One Liner Review:
One Liner Review: a very funny and creative version of star trek meets the three amigos.
Brief Review:
REVIEW:
Galaxy Quest is a movie that’s based on a bunch of kind of ironic jokes. the jokes are ironic to today’s society, where trekkies dress up and go to star trek conventions and obsess over every detail of the made up universe as if it were real. Galaxy Quest has a lot of fun with that, and with the has been characters who used to be huge sensations, and then it spins it all on it’s head, by saying, what if it is real after all.
the first part of the movie is about the characters who are now kind of dead beats. tim allen was always the lead on the show, as jason nesmith. his character was the captain and he kept the crew on track as each one of them did a different job in the control room. and now, some two or three decades later (the show looks like it was clearly made in the seventies or eighties), these guys are all washed up.
Nesmith in particular is the most selfish and careless of the bunch. the rest of them are all pretty with it and unhappy that he books appearances for things without them. sigourney weaver, plays gwen, the only woman of the group and there’s a lot that goes with that, such as she and jason constantly getting questions about whether or not they ever had a relationship. i love that by the end of the movie, she is running around the ship with a shirt that is ripped open down the middle, showing her bra and all kinds of cleavage. it is just so ridiculous, like one of those movies where they have topless chicks in the background for no good reason at all in the plot.
other characters in the crew include alexander, the strange alien with a head that looks like his brain is on the outside, and tony shoulhoub playing the mechanic. there’s also an african american actor playing tommy, the driver (this is the only unknown actor of the bunch), and then a guy who was in only one episode, but now joins up with the team at the opening convention, played by sam rockwell.
after the beginning convention scene where jason ends up overhearing what his former cast mates think of him, and how some kids think he’s a big joke, he goes home and is ready to give it all up. he’s had it. this is an industry that can be unkind to people who don’t know when it is past their time. and then he gets a visit. this visit comes the next morning, and it’s in the form of four alien creatures who want jason to come with them to their planet.

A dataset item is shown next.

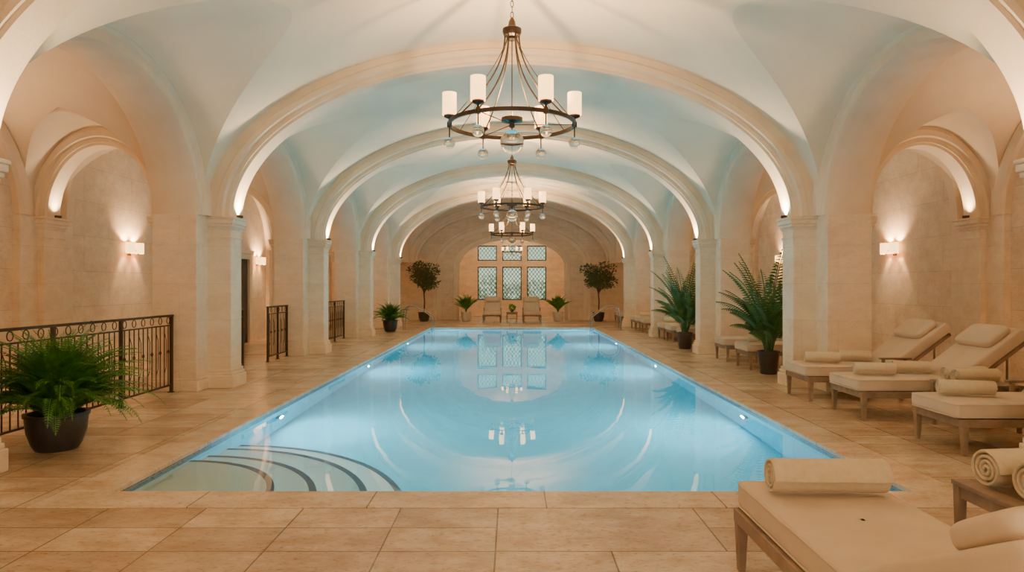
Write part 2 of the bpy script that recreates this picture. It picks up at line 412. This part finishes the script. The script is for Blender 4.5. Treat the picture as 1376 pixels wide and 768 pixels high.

of course he thinks the whole thing is just some kind of commercial or skit for a show and he goes along with it thinking that every bit of it is fake. this is where the movie starts to cross into three amigos territory. in that classic steve martin – chevy chase film, the guys were movie stars and when they were called into a real situation, they remained convinced that everything around them was fake. they thought the guns the bad guys were waving around were all prop guns and that lasted right up until one of them really got shot.
here, in Galaxy Quest, we get the great scene of jason on the ship thinking it’s all fake. then we get the great scene of him learning it was real and dealing with that. and then we get the great scene of him getting his former cast mates to come along, and of their reaction to the whole thing once on the ship. and their first scene on board, with giant octopus-like creatures poking away at them, is absolute genius.

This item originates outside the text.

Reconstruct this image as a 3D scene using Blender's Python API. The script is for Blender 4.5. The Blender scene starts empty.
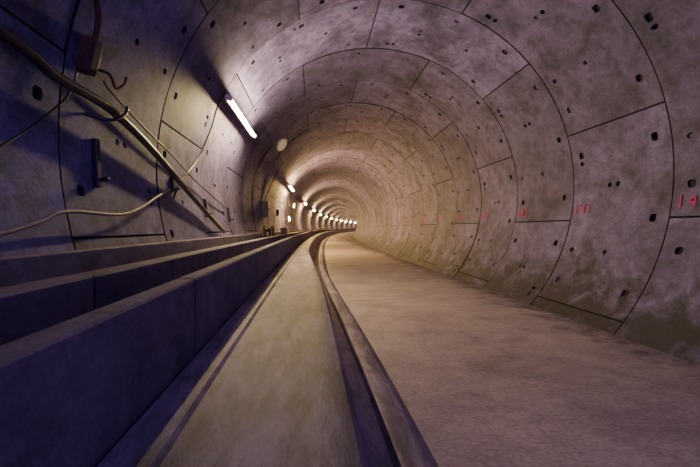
import bpy, math, random
from mathutils import Vector, Matrix
random.seed(7)
AX, AZ, R, L = 1.2, 1.92, 3.0, 1.476
S0 = 3.823 - 5*L
def off(s): return s*s/828.0
def P(th, s, r=R):
    a = math.radians(th)
    return Vector((AX+off(s)+r*math.cos(a), s, AZ+r*math.sin(a)))
sc = bpy.context.scene

# ------------------------------------------------------------ materials
def new_mat(name):
    m = bpy.data.materials.new(name); m.use_nodes = True
    nt = m.node_tree
    return m, nt, nt.nodes['Principled BSDF']
def N(nt, t, **k):
    n = nt.nodes.new(t)
    for a, v in k.items():
        if a in n.inputs: n.inputs[a].default_value = v
        else: setattr(n, a, v)
    return n
def ramp(nt, src, stops):
    r = nt.nodes.new('ShaderNodeValToRGB')
    els = r.color_ramp.elements
    while len(els) < len(stops): els.new(0.5)
    for e, (p, c) in zip(els, stops):
        e.position = p; e.color = (*c, 1) if len(c) == 3 else c
    nt.links.new(src, r.inputs[0]); return r.outputs[0]
def mix(nt, a, b, f, mode='MIX'):
    m = nt.nodes.new('ShaderNodeMix'); m.data_type = 'RGBA'; m.blend_type = mode
    for i, v in ((6, a), (7, b), (0, f)):
        if isinstance(v, (float, int)): m.inputs[i].default_value = v
        elif isinstance(v, tuple): m.inputs[i].default_value = (*v, 1)
        else: nt.links.new(v, m.inputs[i])
    return m.outputs[2]
def concrete(name, light, dark, scale=1.0, stretch=(1,1,1), stain=0.5, bump=0.25, rough=0.85, attr=False, dirt=None, grain=.7, gs=60, spot=(.62, .74, .6), dw=(.48, .72), base=(.30,.62)):
    m, nt, b = new_mat(name)
    tc = N(nt, 'ShaderNodeTexCoord'); mp = N(nt, 'ShaderNodeMapping'); mp.inputs['Scale'].default_value = stretch
    nt.links.new(tc.outputs['Object'], mp.inputs[0])
    def noise(sc_, det, rg=0.6, dist=0.0, v=None):
        n = N(nt, 'ShaderNodeTexNoise', Scale=sc_*scale, Detail=det, Roughness=rg, Distortion=dist)
        nt.links.new(v or mp.outputs[0], n.inputs['Vector']); return n.outputs['Fac']
    n1 = noise(1.6, 8, .68, .4); n2 = noise(7, 6, .7); n3 = noise(gs, 3, .6)
    c = ramp(nt, n1, [(base[0], dark), (base[1], light)])
    g2 = ramp(nt, n2, [(.35, (1-stain,)*3), (.55, (1, 1, 1))])
    c = mix(nt, c, g2, 1.0, 'MULTIPLY')
    g3 = ramp(nt, n3, [(.3, (.62,)*3), (.6, (1, 1, 1))])
    c = mix(nt, c, g3, grain, 'MULTIPLY')
    n5 = noise(1.05, 9, .72, .9)
    g5 = ramp(nt, n5, [(spot[0]-.08, (1, 1, 1)), (spot[1]-.08, (spot[2],)*3)])
    c = mix(nt, c, g5, 1.0, 'MULTIPLY')
    if attr:
        at = N(nt, 'ShaderNodeAttribute'); at.attribute_name = 'tone'
        c = mix(nt, c, at.outputs['Color'], 1.0, 'MULTIPLY')
    if dirt:
        ax_, v0, v1, lo, hi, cd_ = dirt
        sx = N(nt, 'ShaderNodeSeparateXYZ'); nt.links.new(tc.outputs['Object'], sx.inputs[0])
        n4 = noise(2.6, 7, .72, .6)
        mr = N(nt, 'ShaderNodeMapRange'); nt.links.new(sx.outputs[ax_], mr.inputs[0])
        mr.inputs[1].default_value = v0; mr.inputs[2].default_value = v1; mr.inputs[3].default_value = lo; mr.inputs[4].default_value = hi
        ad = N(nt, 'ShaderNodeMath', operation='ADD'); nt.links.new(n4, ad.inputs[0]); nt.links.new(mr.outputs[0], ad.inputs[1])
        g4 = ramp(nt, ad.outputs[0], [(dw[0], (1, 1, 1)), (dw[1], cd_)])
        c = mix(nt, c, g4, 1.0, 'MULTIPLY')
    nt.links.new(c, b.inputs['Base Color'])
    b.inputs['Roughness'].default_value = rough
    mx = N(nt, 'ShaderNodeMath', operation='MULTIPLY_ADD'); nt.links.new(n3, mx.inputs[0]); mx.inputs[1].default_value = .35; nt.links.new(n2, mx.inputs[2])
    bp = N(nt, 'ShaderNodeBump', Strength=bump, Distance=.01); nt.links.new(mx.outputs[0], bp.inputs['Height'])
    nt.links.new(bp.outputs[0], b.inputs['Normal'])
    return m
def plain(name, col, rough=.5, metal=0.0, nscale=25, var=.35):
    m, nt, b = new_mat(name)
    n = N(nt, 'ShaderNodeTexNoise', Scale=nscale, Detail=5)
    tc = N(nt, 'ShaderNodeTexCoord'); nt.links.new(tc.outputs['Object'], n.inputs['Vector'])
    c = ramp(nt, n.outputs['Fac'], [(.35, tuple(x*(1-var) for x in col)), (.65, col)])
    nt.links.new(c, b.inputs['Base Color']); b.inputs['Roughness'].default_value = rough; b.inputs['Metallic'].default_value = metal
    return m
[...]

but then the movie has to deal with the issue of what to do once the characters are actually on board. now we are no longer in convention – reality territory, but in a total sci-fi outer space film. and this movie finds a way to navigate through that landscape too. it does this by having the characters face multiple challenges and enemies, starting with tommy having to get fly the ship out of it’s docking space and having a pretty hard time of it.
other challenges include cute little aliens that end up being more than they appear, a giant rock monster, and a cool looking big villain alien that seems to be a sort of cross between a lizard and a man. there’s a lot of action here, but it’s the humor that keeps us interested. every character has funny and has clever moments. a lot of it has to do with what their characters used to do on the show. alexander, for example, refuses to say his catch phrase, no matter how badly people want to hear it. and gwen is the one who talks to the computer and then repeats the computer’s response back to jason, even though he’s right there next to her when she hears it.

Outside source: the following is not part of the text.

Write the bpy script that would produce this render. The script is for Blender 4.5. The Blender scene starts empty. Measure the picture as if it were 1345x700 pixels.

Galaxy Quest works well as a comedy. it’s creative and unique and really does a nice job of spoofing the star trek culture while at the same time giving us it’s own story. i love the way a young fan, played by justin long, can end up helping these guys just by using what he knows about the show and getting his fanboy friends to help out as well. every character really does have a lot going on here, whether it’s tony shalhoub, who is strangely okay with everything going on, or sam rockwell’s character, guy, who is convinced he’s going to be the first one to die. Galaxy Quest isn’t a great movie, because we never really feel the threats or challenges in the story line, the way we do in say jj abrahms star trek film. but as a comedy it works out really well and achieves some major success for originality and originality and creativity.